Scenes as source code:
○ ○ ○
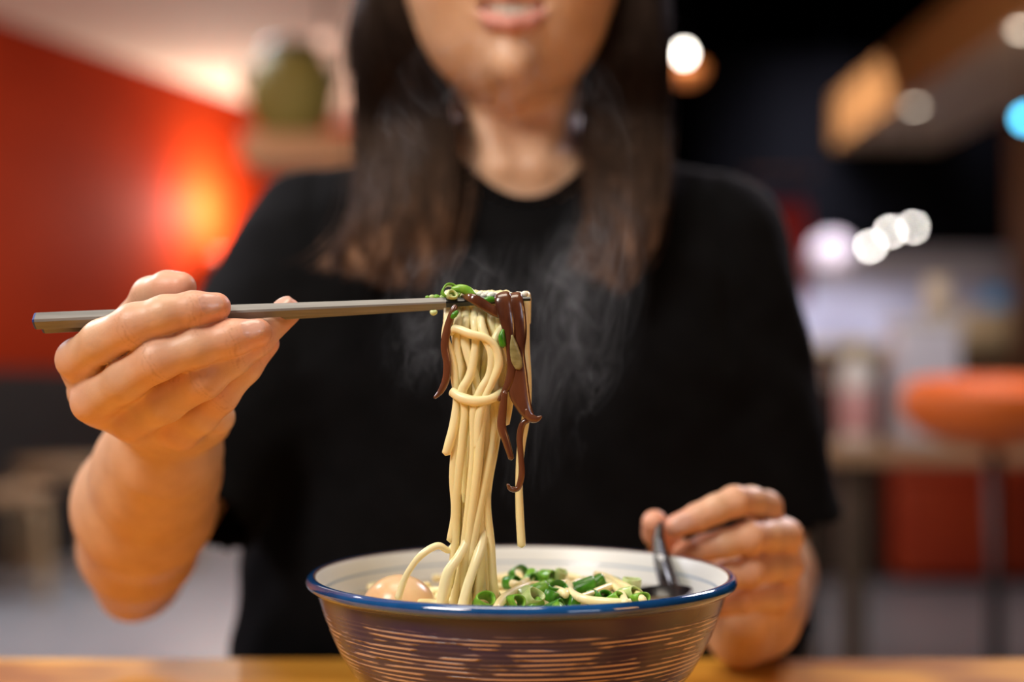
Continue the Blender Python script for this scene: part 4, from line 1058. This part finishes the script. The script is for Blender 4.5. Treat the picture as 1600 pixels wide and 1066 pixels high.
# ================================================================== STEAM
def steam(name, lo, hi, density, lab, seed):
    lo = np.array(lo); hi = np.array(hi); c = (lo+hi)/2
    m = bpy.data.materials.new('steam_'+str(seed)); m.use_nodes = True; nt = m.node_tree; nt.nodes.clear()
    outn = nt.nodes.new('ShaderNodeOutputMaterial'); vs = nt.nodes.new('ShaderNodeVolumePrincipled'); nt.links.new(vs.outputs[0], outn.inputs['Volume'])
    vs.inputs['Color'].default_value = (.95,.95,.97,1); vs.inputs['Anisotropy'].default_value = .2
    tc = N(m, 'ShaderNodeTexCoord'); mp = N(m, 'ShaderNodeMapping'); mp.inputs['Scale'].default_value = (24,24,9); mp.inputs['Location'].default_value = (seed*3.1,seed,seed*.7)
    w = N(m, 'ShaderNodeTexNoise'); w.inputs['Scale'].default_value = 1.; w.inputs['Detail'].default_value = 2.2; w.inputs['Distortion'].default_value = 2.4
    L(m, tc, 'Object', mp, 'Vector'); L(m, mp, 0, w, 'Vector')
    a = N(m, 'ShaderNodeMath', operation='SUBTRACT'); a.inputs[1].default_value = .5; L(m, w, 'Fac', a, 0)
    b = N(m, 'ShaderNodeMath', operation='ABSOLUTE'); L(m, a, 0, b, 0)
    rg = N(m, 'ShaderNodeMapRange'); rg.inputs[1].default_value = .022; rg.inputs[2].default_value = 0; L(m, b, 0, rg, 0)
    # fade towards the edge of the plume
    sp = N(m, 'ShaderNodeTexCoord'); g = N(m, 'ShaderNodeVectorMath', operation='SUBTRACT'); g.inputs[1].default_value = (.5,.5,.5); L(m, sp, 'Generated', g, 0)
    ln = N(m, 'ShaderNodeVectorMath', operation='LENGTH'); L(m, g, 0, ln, 0)
    fd = N(m, 'ShaderNodeMapRange'); fd.inputs[1].default_value = .52; fd.inputs[2].default_value = .25; L(m, ln, 'Value', fd, 0)
    n2 = N(m, 'ShaderNodeTexNoise'); n2.inputs['Scale'].default_value = 9; L(m, tc, 'Object', n2, 'Vector')
    pr = N(m, 'ShaderNodeMapRange'); pr.inputs[1].default_value = .45; pr.inputs[2].default_value = .68; L(m, n2, 'Fac', pr, 0)
    ad = N(m, 'ShaderNodeMath', operation='MULTIPLY_ADD'); ad.inputs[1].default_value = 1.; ad.inputs[2].default_value = .03; L(m, rg, 0, ad, 0)
    q = N(m, 'ShaderNodeMath', operation='MULTIPLY'); L(m, ad, 0, q, 0); L(m, fd, 0, q, 1)
    q2 = N(m, 'ShaderNodeMath', operation='MULTIPLY'); L(m, q, 0, q2, 0); L(m, pr, 0, q2, 1)
    q3 = N(m, 'ShaderNodeMath', operation='MULTIPLY'); q3.inputs[1].default_value = density; L(m, q2, 0, q3, 0); nt.links.new(q3.outputs[0], vs.inputs['Density'])
    o = part(name, ball(c, .5, 32, 20, sx=hi[0]-lo[0], sy=hi[1]-lo[1], sz=hi[2]-lo[2]), m); tag(o, lab, 'steam'); o['kind'] = 'stuff'; return o
if STEAM:
    steam('steam', (-.080,.640,.86), (.072,.765,1.115), 26., 'thin wisps of steam rising from the hot noodles', 1)

# ================================================================== LIGHT
def area(name, loc, target, size, power, color, spread=None, shape='RECTANGLE', sy=None):
    l = bpy.data.lights.new(name, 'AREA'); l.energy = power; l.color = color; l.shape = shape; l.size = size; l.size_y = sy or size
    if spread: l.spread = spread
    o = bpy.data.objects.new(name, l); COL.objects.link(o); o.location = loc
    o.rotation_euler = (Vector(target)-Vector(loc)).to_track_quat('-Z','Y').to_euler(); return o
def point(name, loc, power, color, r=.05):
    l = bpy.data.lights.new(name, 'POINT'); l.energy = power; l.color = color; l.shadow_soft_size = r
    o = bpy.data.objects.new(name, l); COL.objects.link(o); o.location = loc; return o
area('key_light', (-.85,-.15,1.95), (-.05,.72,.90), .5, 21, (1,.93,.86))  # unseen key light high on the left, not a window
area('panel_light', (.75,-.55,1.45), (.1,.8,.85), .42, 2.0, (.80,.86,1), sy=.28)
area('left_back_light', (-1.5,1.7,2.1), (-.15,.95,1.0), .5, 24, (.92,.90,1))
area('right_back_light', (1.35,2.5,2.3), (.12,1.0,1.05), .5, 20, (.92,.82,1))
area('warm_fill', (.50,.28,1.08), (.0,.75,.84), .14, .55, (1,.50,.16))  # added warm fill from the low right, no lamp stands here
area('table_spot', (-.15,.62,1.85), (-.15,.62,.75), .5, 7.0, (1,.88,.72))
def spot(name, loc, target, power, color, ang, r=.03):
    l = bpy.data.lights.new(name, 'SPOT'); l.energy = power; l.color = color; l.spot_size = ang; l.spot_blend = 1; l.shadow_soft_size = r
    o = bpy.data.objects.new(name, l); COL.objects.link(o); o.location = loc
    o.rotation_euler = (Vector(target)-Vector(loc)).to_track_quat('-Z','Y').to_euler(); return o
sl0 = s0+np.array((0,0,.07))+wn3*.12
point('sconce_lamp_light', tuple(s0+np.array((0,0,.30))+wn3*.115), 66, (1,.88,.74), .05)
area('ceiling_uplight', (-1.9,2.6,1.4), (-1.0,7.0,2.6), 1.0, 20, (1,.64,.45))  # unseen uplight for the cream ceiling, no cove is built
area('wall_wash', (-1.2,4.3,2.45), (-2.6,5.6,1.2), .5, 1.5, (1,.72,.5))
area('floor_light', (-1.3,4.9,2.45), (-1.6,5.2,0), .8, 52, (.84,.92,1))
point('jar_light', (-1.25,3.6,2.15), 3.0, (1,.88,.75), .25)
area('kitchen_light', (2.2,8.5,2.9), (2.5,10.1,1.35), 1.2, 95, (.86,.86,1), spread=1.3)
area('kitchen_floor_light', (1.6,6.2,3.6), (1.0,4.6,0), 1.0, 2, (.75,.80,1))
point('side_table_light', (.90,2.50,1.95), 25, (1,.86,.76), .12)
point('bench_light', (1.6,5.3,1.6), 3, (1,.6,.4), .1)
area('beam_fill', (1.9,4.8,1.7), (2.5,9.5,2.5), .8, 10, (1,.74,.50), spread=1.6)  # unseen light added in mid-air to brighten the beam boards
w = bpy.data.worlds.new('room_air'); sc.world = w; w.use_nodes = True
w.node_tree.nodes['Background'].inputs[0].default_value = (1,.78,.62,1); w.node_tree.nodes['Background'].inputs[1].default_value = .006

# ================================================================== CAMERA
cam = bpy.data.cameras.new('camera'); co = bpy.data.objects.new('camera', cam); COL.objects.link(co); sc.camera = co
co.location = (0,0,CZ); co.rotation_euler = (math.pi/2+TILT,0,0)
cam.sensor_width = 36; cam.lens = F*36/1600; cam.clip_start = .02; cam.clip_end = 60
cam.dof.use_dof = True; cam.dof.focus_distance = .610; cam.dof.aperture_fstop = 2.9; cam.dof.aperture_blades = 0
vs = sc.view_settings; vs.view_transform = 'Standard'; vs.look = 'None'; vs.gamma = 1; vs.exposure = -0.12; vs.use_curve_mapping = False
sc.cycles.use_denoising = True; sc.cycles.max_bounces = 8; sc.cycles.volume_bounces = 0; sc.cycles.sample_clamp_indirect = 4
sc.cycles.volume_step_rate = 1.0; sc.cycles.volume_max_steps = 128
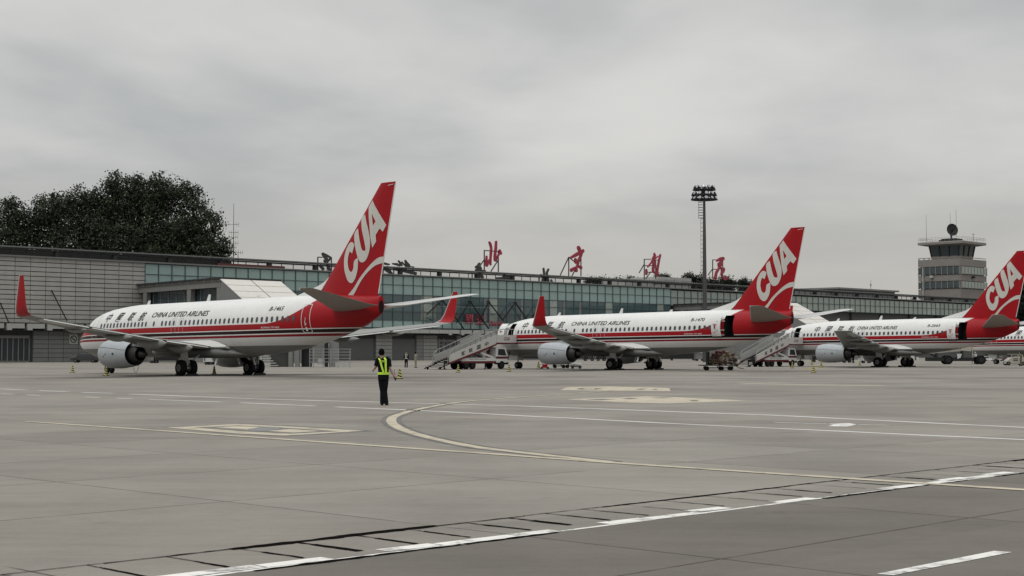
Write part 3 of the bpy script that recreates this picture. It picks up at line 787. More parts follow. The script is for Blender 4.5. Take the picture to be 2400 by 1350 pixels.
○ ○ ○
SHORT PROBLEM: Pictures are not part of the copy; output everything else in the records exactly.

IN RESPONSE:
Continue the Blender Python script for this scene: part 4, from line 1058. This part finishes the script. The script is for Blender 4.5. Treat the picture as 1600 pixels wide and 1066 pixels high.
# ================================================================== STEAM
def steam(name, lo, hi, density, lab, seed):
    lo = np.array(lo); hi = np.array(hi); c = (lo+hi)/2
    m = bpy.data.materials.new('steam_'+str(seed)); m.use_nodes = True; nt = m.node_tree; nt.nodes.clear()
    outn = nt.nodes.new('ShaderNodeOutputMaterial'); vs = nt.nodes.new('ShaderNodeVolumePrincipled'); nt.links.new(vs.outputs[0], outn.inputs['Volume'])
    vs.inputs['Color'].default_value = (.95,.95,.97,1); vs.inputs['Anisotropy'].default_value = .2
    tc = N(m, 'ShaderNodeTexCoord'); mp = N(m, 'ShaderNodeMapping'); mp.inputs['Scale'].default_value = (24,24,9); mp.inputs['Location'].default_value = (seed*3.1,seed,seed*.7)
    w = N(m, 'ShaderNodeTexNoise'); w.inputs['Scale'].default_value = 1.; w.inputs['Detail'].default_value = 2.2; w.inputs['Distortion'].default_value = 2.4
    L(m, tc, 'Object', mp, 'Vector'); L(m, mp, 0, w, 'Vector')
    a = N(m, 'ShaderNodeMath', operation='SUBTRACT'); a.inputs[1].default_value = .5; L(m, w, 'Fac', a, 0)
    b = N(m, 'ShaderNodeMath', operation='ABSOLUTE'); L(m, a, 0, b, 0)
    rg = N(m, 'ShaderNodeMapRange'); rg.inputs[1].default_value = .022; rg.inputs[2].default_value = 0; L(m, b, 0, rg, 0)
    # fade towards the edge of the plume
    sp = N(m, 'ShaderNodeTexCoord'); g = N(m, 'ShaderNodeVectorMath', operation='SUBTRACT'); g.inputs[1].default_value = (.5,.5,.5); L(m, sp, 'Generated', g, 0)
    ln = N(m, 'ShaderNodeVectorMath', operation='LENGTH'); L(m, g, 0, ln, 0)
    fd = N(m, 'ShaderNodeMapRange'); fd.inputs[1].default_value = .52; fd.inputs[2].default_value = .25; L(m, ln, 'Value', fd, 0)
    n2 = N(m, 'ShaderNodeTexNoise'); n2.inputs['Scale'].default_value = 9; L(m, tc, 'Object', n2, 'Vector')
    pr = N(m, 'ShaderNodeMapRange'); pr.inputs[1].default_value = .45; pr.inputs[2].default_value = .68; L(m, n2, 'Fac', pr, 0)
    ad = N(m, 'ShaderNodeMath', operation='MULTIPLY_ADD'); ad.inputs[1].default_value = 1.; ad.inputs[2].default_value = .03; L(m, rg, 0, ad, 0)
    q = N(m, 'ShaderNodeMath', operation='MULTIPLY'); L(m, ad, 0, q, 0); L(m, fd, 0, q, 1)
    q2 = N(m, 'ShaderNodeMath', operation='MULTIPLY'); L(m, q, 0, q2, 0); L(m, pr, 0, q2, 1)
    q3 = N(m, 'ShaderNodeMath', operation='MULTIPLY'); q3.inputs[1].default_value = density; L(m, q2, 0, q3, 0); nt.links.new(q3.outputs[0], vs.inputs['Density'])
    o = part(name, ball(c, .5, 32, 20, sx=hi[0]-lo[0], sy=hi[1]-lo[1], sz=hi[2]-lo[2]), m); tag(o, lab, 'steam'); o['kind'] = 'stuff'; return o
if STEAM:
    steam('steam', (-.080,.640,.86), (.072,.765,1.115), 26., 'thin wisps of steam rising from the hot noodles', 1)

# ================================================================== LIGHT
def area(name, loc, target, size, power, color, spread=None, shape='RECTANGLE', sy=None):
    l = bpy.data.lights.new(name, 'AREA'); l.energy = power; l.color = color; l.shape = shape; l.size = size; l.size_y = sy or size
    if spread: l.spread = spread
    o = bpy.data.objects.new(name, l); COL.objects.link(o); o.location = loc
    o.rotation_euler = (Vector(target)-Vector(loc)).to_track_quat('-Z','Y').to_euler(); return o
def point(name, loc, power, color, r=.05):
    l = bpy.data.lights.new(name, 'POINT'); l.energy = power; l.color = color; l.shadow_soft_size = r
    o = bpy.data.objects.new(name, l); COL.objects.link(o); o.location = loc; return o
area('key_light', (-.85,-.15,1.95), (-.05,.72,.90), .5, 21, (1,.93,.86))  # unseen key light high on the left, not a window
area('panel_light', (.75,-.55,1.45), (.1,.8,.85), .42, 2.0, (.80,.86,1), sy=.28)
area('left_back_light', (-1.5,1.7,2.1), (-.15,.95,1.0), .5, 24, (.92,.90,1))
area('right_back_light', (1.35,2.5,2.3), (.12,1.0,1.05), .5, 20, (.92,.82,1))
area('warm_fill', (.50,.28,1.08), (.0,.75,.84), .14, .55, (1,.50,.16))  # added warm fill from the low right, no lamp stands here
area('table_spot', (-.15,.62,1.85), (-.15,.62,.75), .5, 7.0, (1,.88,.72))
def spot(name, loc, target, power, color, ang, r=.03):
    l = bpy.data.lights.new(name, 'SPOT'); l.energy = power; l.color = color; l.spot_size = ang; l.spot_blend = 1; l.shadow_soft_size = r
    o = bpy.data.objects.new(name, l); COL.objects.link(o); o.location = loc
    o.rotation_euler = (Vector(target)-Vector(loc)).to_track_quat('-Z','Y').to_euler(); return o
sl0 = s0+np.array((0,0,.07))+wn3*.12
point('sconce_lamp_light', tuple(s0+np.array((0,0,.30))+wn3*.115), 66, (1,.88,.74), .05)
area('ceiling_uplight', (-1.9,2.6,1.4), (-1.0,7.0,2.6), 1.0, 20, (1,.64,.45))  # unseen uplight for the cream ceiling, no cove is built
area('wall_wash', (-1.2,4.3,2.45), (-2.6,5.6,1.2), .5, 1.5, (1,.72,.5))
area('floor_light', (-1.3,4.9,2.45), (-1.6,5.2,0), .8, 52, (.84,.92,1))
point('jar_light', (-1.25,3.6,2.15), 3.0, (1,.88,.75), .25)
area('kitchen_light', (2.2,8.5,2.9), (2.5,10.1,1.35), 1.2, 95, (.86,.86,1), spread=1.3)
area('kitchen_floor_light', (1.6,6.2,3.6), (1.0,4.6,0), 1.0, 2, (.75,.80,1))
point('side_table_light', (.90,2.50,1.95), 25, (1,.86,.76), .12)
point('bench_light', (1.6,5.3,1.6), 3, (1,.6,.4), .1)
area('beam_fill', (1.9,4.8,1.7), (2.5,9.5,2.5), .8, 10, (1,.74,.50), spread=1.6)  # unseen light added in mid-air to brighten the beam boards
w = bpy.data.worlds.new('room_air'); sc.world = w; w.use_nodes = True
w.node_tree.nodes['Background'].inputs[0].default_value = (1,.78,.62,1); w.node_tree.nodes['Background'].inputs[1].default_value = .006

# ================================================================== CAMERA
cam = bpy.data.cameras.new('camera'); co = bpy.data.objects.new('camera', cam); COL.objects.link(co); sc.camera = co
co.location = (0,0,CZ); co.rotation_euler = (math.pi/2+TILT,0,0)
cam.sensor_width = 36; cam.lens = F*36/1600; cam.clip_start = .02; cam.clip_end = 60
cam.dof.use_dof = True; cam.dof.focus_distance = .610; cam.dof.aperture_fstop = 2.9; cam.dof.aperture_blades = 0
vs = sc.view_settings; vs.view_transform = 'Standard'; vs.look = 'None'; vs.gamma = 1; vs.exposure = -0.12; vs.use_curve_mapping = False
sc.cycles.use_denoising = True; sc.cycles.max_bounces = 8; sc.cycles.volume_bounces = 0; sc.cycles.sample_clamp_indirect = 4
sc.cycles.volume_step_rate = 1.0; sc.cycles.volume_max_steps = 128
Write part 3 of the bpy script that recreates this picture. It picks up at line 787. More parts follow. The script is for Blender 4.5. Take the picture to be 2400 by 1350 pixels.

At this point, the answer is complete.